Etkisi olmayan, göstermelik bir meclis ve dayanacak bir burjuvazi olmadığı için sınıfların ve toplumun üzerinde duran bir bürokrasi.
Adına cumhuriyet dediği modelin tek partili yapısını Lenin’den, sonraki ırkçı karakterini de Mussolini’den ödünç alarak kendisini tahkim etti.
Bu modelin temel hedeflerinden biri; batıda olduğu gibi bir burjuva sınıfı yaratmak, diğeri ise Kürtleri asimile etmek, olmayanları şiddet yoluyla tasfiye etmekti.

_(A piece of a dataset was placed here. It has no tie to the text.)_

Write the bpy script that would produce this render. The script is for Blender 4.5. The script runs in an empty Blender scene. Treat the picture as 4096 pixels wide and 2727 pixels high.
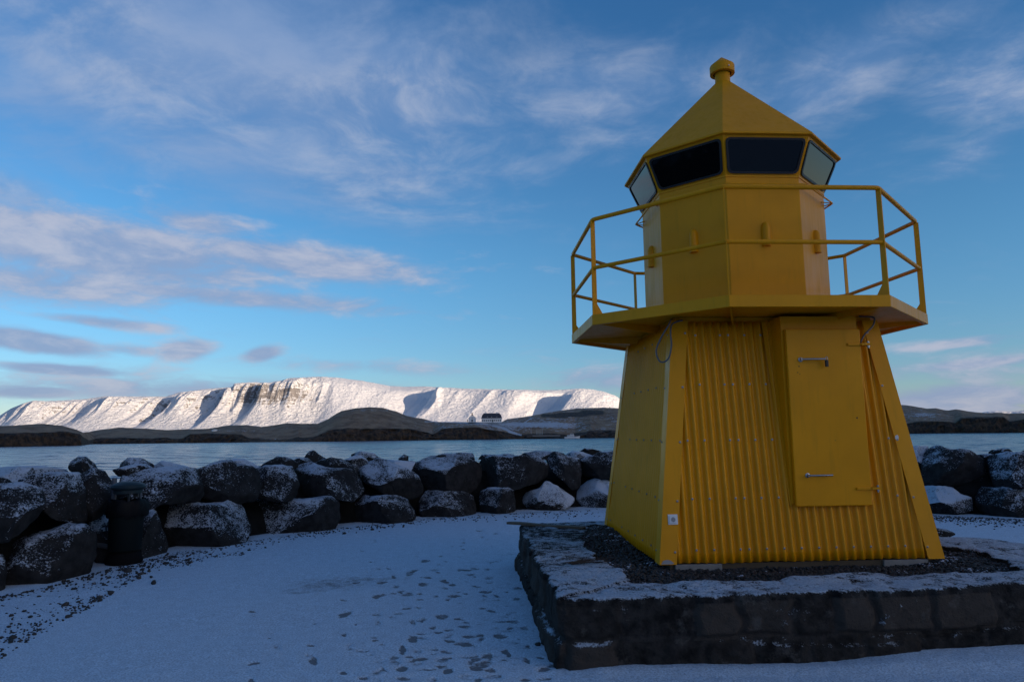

Kürtler, Müslüman ve kısmen Türklerle ortak değerleri paylaşan bir halktı ama sonuç itibarıyla dili, kültürü ve tarihiyle başka bir milletti.
Üstelik hilafete bağlılığı, özgürlüğe düşkünlüğü ile yeni kurulan Türkiye devletinin temel hedefleriyle ters düşüyordu. Üstüne üstlük, yeni cumhuriyet Kurtuluş Savaşı sırasında verdiği eşit haklara kurulu devlet modeli sözünde durmamıştı.
Bu gerilimin açık sonuçları Şeyh Said İsyanı, Dersim Katliamı oldu. Arkasından İstiklal Mahkemeleri, sıkıyönetim ve Takrir-i Sükûn Kanunu geldi.
Türklük adına her gün gerçekleşen bu plebisite, Kürtlerin hiçbir zaman ‘Evet’ demeyeceği anlaşılınca da, devlet bu coğrafyayı hep ‘Tunç-eli’ ile yönetmek zorunda kaldı.
Kürt ulusal hareketinin ortaya çıkmasıyla birlikte devletin ve onu yöneten kadroların tedirginliği daha da arttı. Avrupa Birliği süreci ve Batı ile yakınlaşma bu rahatsızlık çıtasını daha da yükseltti. Çünkü birlikte yaşamaya ve ortak kültüre ‘Evet’ demeyen bir halkı buna zorlamanın tek yolu baskıdır, yani mutlaki yönetim veya tiranlık.
AB modeli ise yerinden yönetimi, halkların eşitliğini temsil ediyordu. Bu yüzden AB bir tehdit haline geliverdi.
Sonuçta barış süreci askıya alındı ve kurucu modele geri dönüldü: Baskı ve hukuksuzluk…
Baskıcı ve kıyıcı rejimlerin ise temel bir sorunu vardır, sadece baskı yaptıkları bölgenin ve halkının değer ve kurumlarını çürütüp yok etmez, kendi kurum ve değerlerini de yok eder.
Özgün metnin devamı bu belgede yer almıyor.